Seçim hazırlıklarının sürdüğünü belirten Antmen, "Şu an Cumhuriyet Halk Partisi iktidara hazırlanıyor. 1 hafta içinde çıkarılacak kararnamelerden, 1 ay içinde yapılacak, 6 ay içinde yapılacaklar, 6'lı Masa'nın Türkiye'de tekrar demokrasiyi kurmak için yapacakları; her biri üzerinde tek tek çalışılıyor. 6'lı Masa haftada bir Genel Başkan Yardımcıları toplanıyor, görüşüyor.
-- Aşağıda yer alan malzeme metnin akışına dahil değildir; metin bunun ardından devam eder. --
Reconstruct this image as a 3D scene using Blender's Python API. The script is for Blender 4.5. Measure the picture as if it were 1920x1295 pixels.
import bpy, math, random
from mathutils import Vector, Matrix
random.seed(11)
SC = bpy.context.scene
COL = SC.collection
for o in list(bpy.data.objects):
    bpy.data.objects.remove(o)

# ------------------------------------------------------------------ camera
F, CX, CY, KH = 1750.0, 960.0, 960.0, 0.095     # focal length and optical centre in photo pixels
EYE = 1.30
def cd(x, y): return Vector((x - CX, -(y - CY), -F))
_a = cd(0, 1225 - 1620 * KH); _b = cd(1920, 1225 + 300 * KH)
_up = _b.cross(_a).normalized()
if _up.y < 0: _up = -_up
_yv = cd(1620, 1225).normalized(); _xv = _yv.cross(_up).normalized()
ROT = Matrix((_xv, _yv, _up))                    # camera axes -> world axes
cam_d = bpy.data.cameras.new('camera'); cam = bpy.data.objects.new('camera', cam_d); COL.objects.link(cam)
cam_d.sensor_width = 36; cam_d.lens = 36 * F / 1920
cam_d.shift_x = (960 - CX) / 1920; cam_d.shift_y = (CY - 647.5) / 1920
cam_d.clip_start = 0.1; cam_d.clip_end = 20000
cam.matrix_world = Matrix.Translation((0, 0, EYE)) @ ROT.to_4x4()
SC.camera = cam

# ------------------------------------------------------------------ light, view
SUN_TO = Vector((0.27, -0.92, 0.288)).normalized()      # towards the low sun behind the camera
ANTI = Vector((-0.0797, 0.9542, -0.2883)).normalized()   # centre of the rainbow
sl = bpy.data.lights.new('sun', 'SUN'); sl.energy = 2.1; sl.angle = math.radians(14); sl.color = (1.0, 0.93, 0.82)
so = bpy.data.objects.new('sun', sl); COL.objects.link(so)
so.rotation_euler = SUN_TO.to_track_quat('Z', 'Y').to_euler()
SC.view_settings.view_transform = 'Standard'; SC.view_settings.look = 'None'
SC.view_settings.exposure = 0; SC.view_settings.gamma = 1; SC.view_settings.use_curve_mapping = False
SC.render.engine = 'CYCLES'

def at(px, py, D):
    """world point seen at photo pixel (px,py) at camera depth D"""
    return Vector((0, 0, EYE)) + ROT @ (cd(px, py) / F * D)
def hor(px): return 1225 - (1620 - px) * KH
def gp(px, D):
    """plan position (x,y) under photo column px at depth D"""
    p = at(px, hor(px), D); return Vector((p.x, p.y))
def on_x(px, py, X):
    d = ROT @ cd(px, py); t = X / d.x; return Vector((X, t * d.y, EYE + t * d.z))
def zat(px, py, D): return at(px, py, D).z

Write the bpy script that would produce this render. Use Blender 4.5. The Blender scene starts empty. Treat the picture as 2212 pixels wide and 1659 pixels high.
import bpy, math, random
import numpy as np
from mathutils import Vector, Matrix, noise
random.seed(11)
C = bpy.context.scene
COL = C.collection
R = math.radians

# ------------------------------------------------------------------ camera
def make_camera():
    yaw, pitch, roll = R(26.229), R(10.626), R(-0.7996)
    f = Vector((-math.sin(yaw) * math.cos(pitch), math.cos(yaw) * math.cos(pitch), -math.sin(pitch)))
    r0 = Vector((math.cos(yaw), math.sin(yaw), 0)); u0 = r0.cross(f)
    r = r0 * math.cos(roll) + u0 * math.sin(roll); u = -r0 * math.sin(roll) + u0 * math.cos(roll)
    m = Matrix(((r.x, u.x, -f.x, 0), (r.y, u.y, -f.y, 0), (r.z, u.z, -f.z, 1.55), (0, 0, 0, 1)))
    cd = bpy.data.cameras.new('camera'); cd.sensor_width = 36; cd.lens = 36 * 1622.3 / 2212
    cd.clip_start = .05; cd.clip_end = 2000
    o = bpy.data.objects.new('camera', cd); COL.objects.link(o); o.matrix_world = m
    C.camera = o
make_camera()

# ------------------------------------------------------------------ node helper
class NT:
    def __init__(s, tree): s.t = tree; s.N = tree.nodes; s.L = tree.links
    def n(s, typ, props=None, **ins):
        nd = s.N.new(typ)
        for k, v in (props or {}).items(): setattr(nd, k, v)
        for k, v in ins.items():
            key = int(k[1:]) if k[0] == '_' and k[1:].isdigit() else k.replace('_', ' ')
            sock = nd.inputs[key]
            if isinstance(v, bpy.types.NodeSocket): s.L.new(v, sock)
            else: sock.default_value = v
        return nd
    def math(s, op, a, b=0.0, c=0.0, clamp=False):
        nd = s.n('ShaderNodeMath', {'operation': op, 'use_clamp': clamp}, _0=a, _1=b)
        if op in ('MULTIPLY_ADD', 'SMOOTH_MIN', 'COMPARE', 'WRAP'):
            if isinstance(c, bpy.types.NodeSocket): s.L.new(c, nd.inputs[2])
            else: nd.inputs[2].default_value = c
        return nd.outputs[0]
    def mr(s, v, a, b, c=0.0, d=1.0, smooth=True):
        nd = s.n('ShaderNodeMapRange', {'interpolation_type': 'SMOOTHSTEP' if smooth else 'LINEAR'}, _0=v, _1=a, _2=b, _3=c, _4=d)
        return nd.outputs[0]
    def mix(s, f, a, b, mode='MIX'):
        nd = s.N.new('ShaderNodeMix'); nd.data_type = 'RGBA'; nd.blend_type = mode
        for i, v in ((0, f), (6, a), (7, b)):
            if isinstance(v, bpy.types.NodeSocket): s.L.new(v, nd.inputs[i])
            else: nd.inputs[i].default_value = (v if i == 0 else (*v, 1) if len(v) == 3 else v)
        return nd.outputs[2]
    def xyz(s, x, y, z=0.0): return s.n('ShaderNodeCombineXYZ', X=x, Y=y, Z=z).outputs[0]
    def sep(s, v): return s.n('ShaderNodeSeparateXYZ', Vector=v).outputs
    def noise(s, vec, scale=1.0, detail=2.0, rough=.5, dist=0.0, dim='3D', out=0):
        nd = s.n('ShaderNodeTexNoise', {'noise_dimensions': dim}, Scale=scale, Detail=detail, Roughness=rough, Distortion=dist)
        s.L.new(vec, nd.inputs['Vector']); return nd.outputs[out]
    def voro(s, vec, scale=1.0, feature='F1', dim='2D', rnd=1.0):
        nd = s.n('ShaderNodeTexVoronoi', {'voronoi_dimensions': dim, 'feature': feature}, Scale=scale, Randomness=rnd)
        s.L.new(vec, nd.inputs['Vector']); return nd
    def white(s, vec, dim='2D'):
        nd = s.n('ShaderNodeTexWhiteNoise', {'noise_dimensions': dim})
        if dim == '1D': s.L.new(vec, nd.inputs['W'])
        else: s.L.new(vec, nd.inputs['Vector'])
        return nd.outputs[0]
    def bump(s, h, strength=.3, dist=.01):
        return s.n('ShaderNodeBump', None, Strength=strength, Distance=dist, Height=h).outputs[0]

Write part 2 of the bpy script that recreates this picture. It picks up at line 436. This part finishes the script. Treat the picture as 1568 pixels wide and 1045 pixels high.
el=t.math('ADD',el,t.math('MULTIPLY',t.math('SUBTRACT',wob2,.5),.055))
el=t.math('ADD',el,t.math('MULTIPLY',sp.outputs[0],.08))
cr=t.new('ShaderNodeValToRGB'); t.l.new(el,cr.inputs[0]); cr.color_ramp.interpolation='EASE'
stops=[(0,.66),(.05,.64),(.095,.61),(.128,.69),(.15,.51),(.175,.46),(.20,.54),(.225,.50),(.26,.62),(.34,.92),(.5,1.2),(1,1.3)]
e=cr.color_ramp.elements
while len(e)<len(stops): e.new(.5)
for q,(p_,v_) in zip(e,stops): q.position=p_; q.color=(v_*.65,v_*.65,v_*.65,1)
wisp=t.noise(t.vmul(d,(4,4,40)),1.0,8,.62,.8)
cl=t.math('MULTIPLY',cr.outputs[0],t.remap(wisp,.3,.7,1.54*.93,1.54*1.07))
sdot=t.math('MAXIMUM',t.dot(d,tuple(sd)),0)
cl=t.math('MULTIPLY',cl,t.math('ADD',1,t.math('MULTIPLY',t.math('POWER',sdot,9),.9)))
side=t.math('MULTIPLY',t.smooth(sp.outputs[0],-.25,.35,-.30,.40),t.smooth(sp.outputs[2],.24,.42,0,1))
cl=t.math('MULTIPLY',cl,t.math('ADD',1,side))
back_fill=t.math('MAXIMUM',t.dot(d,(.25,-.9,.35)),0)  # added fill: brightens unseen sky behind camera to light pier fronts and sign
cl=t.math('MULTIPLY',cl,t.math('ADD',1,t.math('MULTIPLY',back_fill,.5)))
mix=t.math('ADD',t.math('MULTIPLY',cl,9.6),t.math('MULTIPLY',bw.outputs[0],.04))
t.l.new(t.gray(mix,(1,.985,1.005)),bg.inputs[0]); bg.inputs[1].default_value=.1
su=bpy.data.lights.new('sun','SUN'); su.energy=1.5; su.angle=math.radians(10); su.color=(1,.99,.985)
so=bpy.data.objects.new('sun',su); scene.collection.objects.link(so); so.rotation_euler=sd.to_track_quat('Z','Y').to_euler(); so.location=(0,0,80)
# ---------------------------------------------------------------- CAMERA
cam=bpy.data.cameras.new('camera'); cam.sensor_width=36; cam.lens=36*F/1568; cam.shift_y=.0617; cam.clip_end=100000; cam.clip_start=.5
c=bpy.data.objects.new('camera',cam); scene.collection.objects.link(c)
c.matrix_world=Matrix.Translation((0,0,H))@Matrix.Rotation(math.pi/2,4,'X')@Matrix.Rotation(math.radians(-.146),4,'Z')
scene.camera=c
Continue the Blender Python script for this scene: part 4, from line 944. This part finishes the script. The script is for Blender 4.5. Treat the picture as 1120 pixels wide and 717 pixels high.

Yani Türkiye'de vatandaşımız için öncelikle demokrasiye geçmek ve Türkiye'yi refaha çıkartmak için şimdiden çalışmalar hazırlanıyor. Yoksa seçimi yaptık, kucağımızda iktidarı bulduk ve iktidarı bulur bulmaz sudan çıkmış balık gibi olmayacağız" dedi.

 

"6'LI MASA 5 DE DEĞİL, 7 DE DEĞİL"

Şeffaf bir seçim süreci yürüttüklerini vurgulayan Antmen, "6'lı Masa 5 de değil, 7 de değil. Biz şeffafız. Altında da üstünde de kimse yok. Türkiye'de demokrasiye kim inanıyorsa, insan haklarına kim inanıyorsa, birlikte yaşama kültürünü kim içselleştiriyorsa, eşit yurttaşlık bilinci içerisinde kim Türkiye'nin geleceğini düşünüyorsa bize oy versin. Kim tek adam rejiminden memnunsa, mutfaktaki ateş sönmesin istiyorsa, köylü, çiftçi, emekli, emekçi, hayvancı, esnaf ezilsin, yanmaya devam etsin diyorsa onlar bu rejime tekrar oy verecekler. Ama ben vatandaşımızın ferasetine güveniyorum. Genel Başkanım Kemal Kılıçdaroğlu 2 şeyin üstüne basa basa vurguluyor. 'Bizim 2 kırmızı çizgimiz var' diyor. Bir vatanımız, iki bayrağımız. Ben üçüncüsünü de ekleyeyim. Bir tek Allah'ın kulu iktidarımızda tüyü bitmemiş yetimin hakkını çalamayacak. Hiç kimse Hazine'nin parasını kendi parası gibi harcayamayacak ve daha önceden kim çalmışsa, kim tüyü bitmemiş yetimin hakkına el uzatmışsa, kim devletin malını yağmalamışsa; bunların hepsi Hazine'ye burunlarından fitil fitil getirilerek iade edilecek" ifadelerine yer verdi.